About 6,000 African migrants have died or gone missing on the sea journey to the Canary Islands in 2006, Spanish immigration officials say
BBC News:
They say more than 31,000 migrants reached the islands in the Atlantic - more than six times as many as in 2005.
The coastguard intercepted fewer than 5,000 of them in small wooden - and often overcrowded - boats.
The Canaries is one of the most popular destinations for Africans trying to reach Europe to escape poverty.
"We're talking about a dramatic number of dead," Froilan Rodriguez, the Canary Islands' deputy director of immigration, told Spain's Cadena Ser radio station.
Mr Rodriguez said that about 600 bodies had been picked up on the shores of the Canaries and the African mainland in the past 12 months, but the total of migrants killed had been about 10 times higher.
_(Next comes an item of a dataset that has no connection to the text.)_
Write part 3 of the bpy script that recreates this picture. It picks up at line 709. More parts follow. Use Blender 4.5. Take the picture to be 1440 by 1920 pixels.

Jose Segura, Spain's interior ministry official in the Canaries, said that almost as many Africans had reached the islands in 2006 as in the previous four years combined.
He described the increase in the numbers of the arrivals as "spectacular".
Spain has repeatedly called for more European Union help to deal with the problem, the BBC's Danny Wood in Madrid says.
In a bid to stop this migration, boats, planes and helicopters from the European Union's border control agency are now patrolling the shores of Senegal and Mauritania, our correspondent says.